Some of this I agree with, particularly the "one donor" comment. My car has Miata spindles with no issues. I suspect CMC arms to be slightly different than book arms as I had no problems whatever getting good aligment on the steering rack, plus I used a Coleman race rack, not a Miata rack... it's narrower than a Miatas. I'm running an FB RX-7 rear end, Toyota 4AGE/T50 engine/trans, Triumph GT6 steering column, and an MGB e-brake lever, so mine is quite a mutt. While the one donor thing can make things simpler to one degree or another, some times I think it makes you get lazy and use what you have rather than what will work best.

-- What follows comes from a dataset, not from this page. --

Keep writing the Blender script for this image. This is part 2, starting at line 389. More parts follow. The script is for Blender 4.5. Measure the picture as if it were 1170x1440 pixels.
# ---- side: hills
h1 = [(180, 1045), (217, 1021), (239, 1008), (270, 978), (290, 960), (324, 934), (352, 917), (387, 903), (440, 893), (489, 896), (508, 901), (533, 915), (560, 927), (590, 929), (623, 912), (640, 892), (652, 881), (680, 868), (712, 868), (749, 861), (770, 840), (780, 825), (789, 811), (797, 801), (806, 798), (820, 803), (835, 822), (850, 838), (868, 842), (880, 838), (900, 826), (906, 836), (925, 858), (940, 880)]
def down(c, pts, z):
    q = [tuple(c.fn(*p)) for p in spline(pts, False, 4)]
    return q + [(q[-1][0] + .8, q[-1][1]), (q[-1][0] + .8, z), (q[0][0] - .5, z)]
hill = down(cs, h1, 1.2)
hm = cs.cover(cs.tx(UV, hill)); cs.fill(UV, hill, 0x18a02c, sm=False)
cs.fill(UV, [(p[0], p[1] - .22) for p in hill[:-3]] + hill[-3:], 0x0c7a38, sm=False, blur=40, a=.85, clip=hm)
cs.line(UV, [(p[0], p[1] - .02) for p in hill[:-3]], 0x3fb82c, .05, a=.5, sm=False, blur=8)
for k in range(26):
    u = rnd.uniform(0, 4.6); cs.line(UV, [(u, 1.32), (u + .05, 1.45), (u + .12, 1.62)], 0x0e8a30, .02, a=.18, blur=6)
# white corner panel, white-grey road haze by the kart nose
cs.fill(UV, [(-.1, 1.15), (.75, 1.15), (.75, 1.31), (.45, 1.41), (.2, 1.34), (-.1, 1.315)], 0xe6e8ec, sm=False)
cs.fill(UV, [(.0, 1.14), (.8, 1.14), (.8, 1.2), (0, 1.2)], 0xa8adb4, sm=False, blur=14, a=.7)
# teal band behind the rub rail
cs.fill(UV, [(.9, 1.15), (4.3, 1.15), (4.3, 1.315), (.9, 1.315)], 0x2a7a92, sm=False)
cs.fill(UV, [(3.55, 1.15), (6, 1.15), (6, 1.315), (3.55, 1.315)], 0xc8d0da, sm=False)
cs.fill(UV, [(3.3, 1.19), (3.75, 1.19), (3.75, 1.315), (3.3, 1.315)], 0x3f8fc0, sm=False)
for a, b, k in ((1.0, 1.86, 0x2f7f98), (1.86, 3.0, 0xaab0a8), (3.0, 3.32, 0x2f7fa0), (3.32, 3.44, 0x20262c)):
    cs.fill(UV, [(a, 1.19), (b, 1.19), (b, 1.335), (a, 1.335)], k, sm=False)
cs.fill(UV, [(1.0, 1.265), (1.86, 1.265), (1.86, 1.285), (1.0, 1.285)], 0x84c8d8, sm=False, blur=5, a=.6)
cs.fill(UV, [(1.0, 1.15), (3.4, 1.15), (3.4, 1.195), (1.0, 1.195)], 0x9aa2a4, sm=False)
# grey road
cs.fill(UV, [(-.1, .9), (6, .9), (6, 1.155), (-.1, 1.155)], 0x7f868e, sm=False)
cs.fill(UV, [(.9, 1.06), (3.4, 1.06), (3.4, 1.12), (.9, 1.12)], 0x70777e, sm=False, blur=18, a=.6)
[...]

Making it RHD sort of solves one (somewhat non) issue and gives you a different one. RHD puts the column past the intake mani/oil filter area, which depending on how high the OP needs the wheel to be could be just as problematic. Putting the column past the exhaust isn't difficult, it just takes a couple u-joints and a little more time planning. As far as pushrod or rocker A-arms go, they look neat, you can play with rising rate linkages until your head explodes, but IMHO you don't gain much but a little less unsprung weight and a lot of engineering time to make it work right. I'll also add that NONE of the race cars I work on have a 1:1 motion ratio (ok except for the Elva Courier racer that has a solid axle). I mostly work on vintage F1/F2/Can Am/FIA sports racers from the 60s up into the 80's that were designed by some of the best in the book. If they didn't see a need to do it, I can't imagine a Locost will see much benefit from it.

I don't mean to be adversarial here in any way... just sharing another point of view to be helpful.